What you don’t get is that piracy often isn’t “either or”. What if you bought a CD, then lost it. Is it okay to copy the music? What if you would watch a movie with a friend, that the friend owns, but ended up watching it on your own instead. What if the software you paid for works better in the pirated version? What if you actually care about privacy? It’s not as obvious as you portray it; that piracy is always a crime.
@Harry:
First of all, who are these cohorts of mine you’re describing? I didn’t know that you knew me and my “associates”. I would have been much more pleasing and conciliatory to your inflammatory rhetoric.
Now, to slowly piece your flawed post together.
“As for whining about the treatment of bands… didn’t the bands know the game before they agreed to play (pun intended)?”
It seems you’re not all that familiar with the music industry, are ya, buddy? So, to answer your question, no most bands don’t know the game before they agree to play. Most bands have been struggling for years and will take the first perceived big break they get. Secondly, those that DO know the game still have to play it. There have been a few notable exceptions: Radiohead, NiN and a few others. But they all still get raped by the studios and they don’t like it. How would you like if your employer told you that he/she will take 90% of your paycheck and you need to use the rest to feed, clothe and live, as well as buy the tools you need to do your work? Is that ethical in your eyes? Is that something you’d be happy about?
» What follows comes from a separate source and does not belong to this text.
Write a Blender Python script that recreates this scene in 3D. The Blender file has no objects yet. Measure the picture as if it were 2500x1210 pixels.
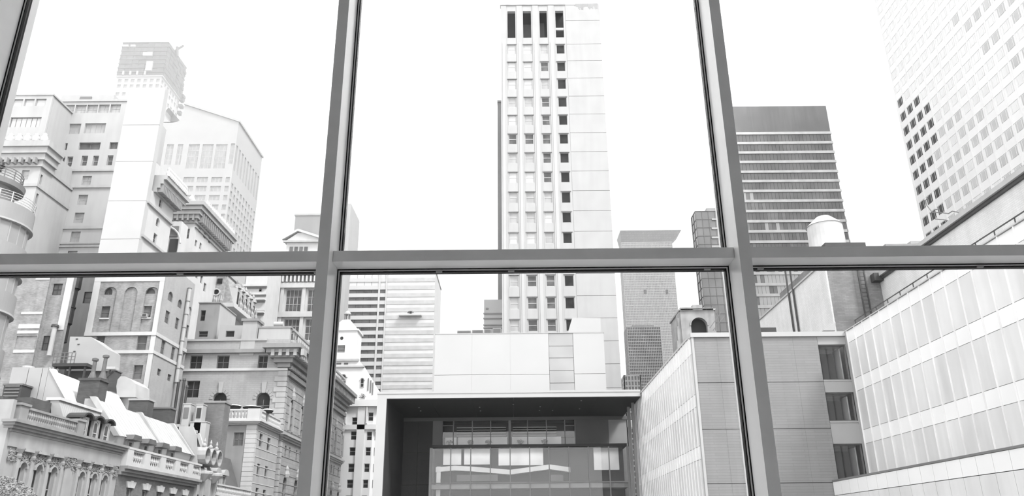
import bpy, math, random
from mathutils import Vector, Matrix

# ---------------------------------------------------------------- camera
SC = bpy.context.scene
COL = SC.collection
ZC = 12.0                       # eye height above the street (m)
FPX, PITCH, YAW, ROLL = 1887.0, 0.3616, 0.00194, -0.00969   # focal length in px of a 2500 px wide frame
_fw = Vector((math.sin(YAW)*math.cos(PITCH), math.cos(YAW)*math.cos(PITCH), math.sin(PITCH)))
_r0 = Vector((math.cos(YAW), -math.sin(YAW), 0))
_u0 = _r0.cross(_fw)
CR = _r0*math.cos(ROLL) + _u0*math.sin(ROLL)
CU = _u0*math.cos(ROLL) - _r0*math.sin(ROLL)
cam = bpy.data.cameras.new('camera')
cam.sensor_width = 36.0
cam.lens = FPX/2500*36.0
cam.clip_start, cam.clip_end = 0.05, 4000
co = bpy.data.objects.new('camera', cam)
COL.objects.link(co)
co.matrix_world = Matrix(((CR.x, CU.x, -_fw.x, 0), (CR.y, CU.y, -_fw.y, 0), (CR.z, CU.z, -_fw.z, ZC), (0, 0, 0, 1)))
SC.camera = co

# ---------------------------------------------------------------- light
W = bpy.data.worlds.new('overcast_sky')
SC.world = W
W.use_nodes = True
W.node_tree.nodes['Background'].inputs[0].default_value = (1, 1, 1, 1)
W.node_tree.nodes['Background'].inputs[1].default_value = 1.35
sun = bpy.data.lights.new('sun', 'SUN')
sun.energy, sun.angle = 2.1, math.radians(14)
so = bpy.data.objects.new('sun', sun)
COL.objects.link(so)
so.rotation_euler = Vector((0.50, -0.38, 0.78)).to_track_quat('Z', 'Y').to_euler()
VS = SC.view_settings
VS.view_transform, VS.look, VS.exposure, VS.gamma = 'Standard', 'None', 1.15, 1.0
VS.use_curve_mapping = False
SC.cycles.use_denoising = True
SC.cycles.max_bounces = 7
SC.cycles.use_adaptive_sampling = True
SC.cycles.adaptive_threshold = 0.02
SC.cycles.diffuse_bounces = 4
SC.cycles.transparent_max_bounces = 16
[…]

If you are, you need to find something better, my friend.
“It’s beyond absurd to suggest that someone who has the ability to find and download something from the internet is too stupid to make their voice known in some other way.”
Again, what exactly are you thinking here? Are you suggesting that anyone who’s able to download a file through a browser is internet-savvy? Technically oriented? Seriously? Once more, you’re just assuming things, bro. Stop assuming.
As for your last paragraph, as someone who has denounced my first answer as “engaging in a cheap personal attack”, boy, you really showed there that you’re the more grown-up one. I have nothing more to say about that, other than stop assuming that I pirate just because I’m challenging your views on piracy. If you don’t like what I have to say, so be it. If you’re against pirating content, so be it as well. But at least inform yourself before spouting misinformation.
Peace and happy New Year
My sugession for running a business:
As open as possible – as closed as necessary to make money.